▸ **GOAL**
Your task is to repeat the listing exactly.
━━━ PROVIDED DATA
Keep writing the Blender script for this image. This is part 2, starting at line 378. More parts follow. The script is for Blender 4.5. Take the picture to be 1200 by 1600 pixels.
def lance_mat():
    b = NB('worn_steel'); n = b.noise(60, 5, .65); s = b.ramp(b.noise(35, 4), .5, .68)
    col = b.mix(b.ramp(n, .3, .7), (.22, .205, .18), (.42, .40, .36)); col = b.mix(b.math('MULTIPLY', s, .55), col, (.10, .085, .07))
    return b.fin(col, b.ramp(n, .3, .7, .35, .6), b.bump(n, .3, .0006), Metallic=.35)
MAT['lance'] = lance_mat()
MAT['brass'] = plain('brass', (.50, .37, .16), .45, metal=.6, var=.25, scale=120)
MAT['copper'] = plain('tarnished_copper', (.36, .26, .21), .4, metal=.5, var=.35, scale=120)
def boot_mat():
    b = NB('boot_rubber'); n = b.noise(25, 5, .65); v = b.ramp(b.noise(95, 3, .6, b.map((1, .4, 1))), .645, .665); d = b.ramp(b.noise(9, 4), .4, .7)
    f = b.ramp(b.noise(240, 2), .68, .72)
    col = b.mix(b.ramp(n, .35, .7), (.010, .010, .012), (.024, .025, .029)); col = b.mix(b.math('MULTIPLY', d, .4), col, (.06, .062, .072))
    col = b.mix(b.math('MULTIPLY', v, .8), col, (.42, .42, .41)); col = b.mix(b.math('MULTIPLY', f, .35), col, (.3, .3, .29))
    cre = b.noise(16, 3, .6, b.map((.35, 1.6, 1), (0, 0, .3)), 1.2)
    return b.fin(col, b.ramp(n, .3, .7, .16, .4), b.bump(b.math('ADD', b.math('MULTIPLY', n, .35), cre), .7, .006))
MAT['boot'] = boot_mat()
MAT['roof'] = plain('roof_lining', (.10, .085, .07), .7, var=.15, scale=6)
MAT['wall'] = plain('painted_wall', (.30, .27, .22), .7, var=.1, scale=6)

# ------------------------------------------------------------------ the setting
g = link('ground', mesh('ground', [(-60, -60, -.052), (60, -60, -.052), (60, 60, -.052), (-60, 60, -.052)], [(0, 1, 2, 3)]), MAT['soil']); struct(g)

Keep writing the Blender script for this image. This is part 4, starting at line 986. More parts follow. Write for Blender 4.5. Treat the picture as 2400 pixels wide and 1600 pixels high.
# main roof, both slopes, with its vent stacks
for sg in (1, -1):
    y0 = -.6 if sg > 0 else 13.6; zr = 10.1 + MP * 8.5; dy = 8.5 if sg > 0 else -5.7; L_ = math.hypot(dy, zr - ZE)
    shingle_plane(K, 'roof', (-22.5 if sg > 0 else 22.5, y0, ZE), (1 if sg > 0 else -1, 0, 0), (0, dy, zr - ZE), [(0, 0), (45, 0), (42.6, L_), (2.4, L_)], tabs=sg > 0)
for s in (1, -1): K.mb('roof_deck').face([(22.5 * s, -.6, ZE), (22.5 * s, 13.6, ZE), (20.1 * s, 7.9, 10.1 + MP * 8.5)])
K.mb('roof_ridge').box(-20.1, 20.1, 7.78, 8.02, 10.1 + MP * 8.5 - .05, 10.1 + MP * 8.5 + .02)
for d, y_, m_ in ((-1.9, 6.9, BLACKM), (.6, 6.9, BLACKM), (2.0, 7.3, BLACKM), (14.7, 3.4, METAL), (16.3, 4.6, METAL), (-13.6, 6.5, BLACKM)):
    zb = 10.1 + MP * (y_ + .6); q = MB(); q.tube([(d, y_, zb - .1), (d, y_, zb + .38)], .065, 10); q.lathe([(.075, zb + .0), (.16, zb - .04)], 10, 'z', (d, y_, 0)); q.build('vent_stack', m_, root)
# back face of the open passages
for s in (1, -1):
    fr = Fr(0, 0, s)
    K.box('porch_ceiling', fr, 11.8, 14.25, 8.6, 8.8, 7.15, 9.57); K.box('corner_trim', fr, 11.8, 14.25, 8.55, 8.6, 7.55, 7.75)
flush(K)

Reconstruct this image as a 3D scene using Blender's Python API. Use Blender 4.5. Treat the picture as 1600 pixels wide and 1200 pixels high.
━━━━━━
▸ **PROBLEM SOLUTION**
Keep writing the Blender script for this image. This is part 2, starting at line 378. More parts follow. The script is for Blender 4.5. Take the picture to be 1200 by 1600 pixels.
def lance_mat():
    b = NB('worn_steel'); n = b.noise(60, 5, .65); s = b.ramp(b.noise(35, 4), .5, .68)
    col = b.mix(b.ramp(n, .3, .7), (.22, .205, .18), (.42, .40, .36)); col = b.mix(b.math('MULTIPLY', s, .55), col, (.10, .085, .07))
    return b.fin(col, b.ramp(n, .3, .7, .35, .6), b.bump(n, .3, .0006), Metallic=.35)
MAT['lance'] = lance_mat()
MAT['brass'] = plain('brass', (.50, .37, .16), .45, metal=.6, var=.25, scale=120)
MAT['copper'] = plain('tarnished_copper', (.36, .26, .21), .4, metal=.5, var=.35, scale=120)
def boot_mat():
    b = NB('boot_rubber'); n = b.noise(25, 5, .65); v = b.ramp(b.noise(95, 3, .6, b.map((1, .4, 1))), .645, .665); d = b.ramp(b.noise(9, 4), .4, .7)
    f = b.ramp(b.noise(240, 2), .68, .72)
    col = b.mix(b.ramp(n, .35, .7), (.010, .010, .012), (.024, .025, .029)); col = b.mix(b.math('MULTIPLY', d, .4), col, (.06, .062, .072))
    col = b.mix(b.math('MULTIPLY', v, .8), col, (.42, .42, .41)); col = b.mix(b.math('MULTIPLY', f, .35), col, (.3, .3, .29))
    cre = b.noise(16, 3, .6, b.map((.35, 1.6, 1), (0, 0, .3)), 1.2)
    return b.fin(col, b.ramp(n, .3, .7, .16, .4), b.bump(b.math('ADD', b.math('MULTIPLY', n, .35), cre), .7, .006))
MAT['boot'] = boot_mat()
MAT['roof'] = plain('roof_lining', (.10, .085, .07), .7, var=.15, scale=6)
MAT['wall'] = plain('painted_wall', (.30, .27, .22), .7, var=.1, scale=6)

# ------------------------------------------------------------------ the setting
g = link('ground', mesh('ground', [(-60, -60, -.052), (60, -60, -.052), (60, 60, -.052), (-60, 60, -.052)], [(0, 1, 2, 3)]), MAT['soil']); struct(g)

Keep writing the Blender script for this image. This is part 4, starting at line 986. More parts follow. Write for Blender 4.5. Treat the picture as 2400 pixels wide and 1600 pixels high.
# main roof, both slopes, with its vent stacks
for sg in (1, -1):
    y0 = -.6 if sg > 0 else 13.6; zr = 10.1 + MP * 8.5; dy = 8.5 if sg > 0 else -5.7; L_ = math.hypot(dy, zr - ZE)
    shingle_plane(K, 'roof', (-22.5 if sg > 0 else 22.5, y0, ZE), (1 if sg > 0 else -1, 0, 0), (0, dy, zr - ZE), [(0, 0), (45, 0), (42.6, L_), (2.4, L_)], tabs=sg > 0)
for s in (1, -1): K.mb('roof_deck').face([(22.5 * s, -.6, ZE), (22.5 * s, 13.6, ZE), (20.1 * s, 7.9, 10.1 + MP * 8.5)])
K.mb('roof_ridge').box(-20.1, 20.1, 7.78, 8.02, 10.1 + MP * 8.5 - .05, 10.1 + MP * 8.5 + .02)
for d, y_, m_ in ((-1.9, 6.9, BLACKM), (.6, 6.9, BLACKM), (2.0, 7.3, BLACKM), (14.7, 3.4, METAL), (16.3, 4.6, METAL), (-13.6, 6.5, BLACKM)):
    zb = 10.1 + MP * (y_ + .6); q = MB(); q.tube([(d, y_, zb - .1), (d, y_, zb + .38)], .065, 10); q.lathe([(.075, zb + .0), (.16, zb - .04)], 10, 'z', (d, y_, 0)); q.build('vent_stack', m_, root)
# back face of the open passages
for s in (1, -1):
    fr = Fr(0, 0, s)
    K.box('porch_ceiling', fr, 11.8, 14.25, 8.6, 8.8, 7.15, 9.57); K.box('corner_trim', fr, 11.8, 14.25, 8.55, 8.6, 7.55, 7.75)
flush(K)

Reconstruct this image as a 3D scene using Blender's Python API. Use Blender 4.5. Treat the picture as 1600 pixels wide and 1200 pixels high.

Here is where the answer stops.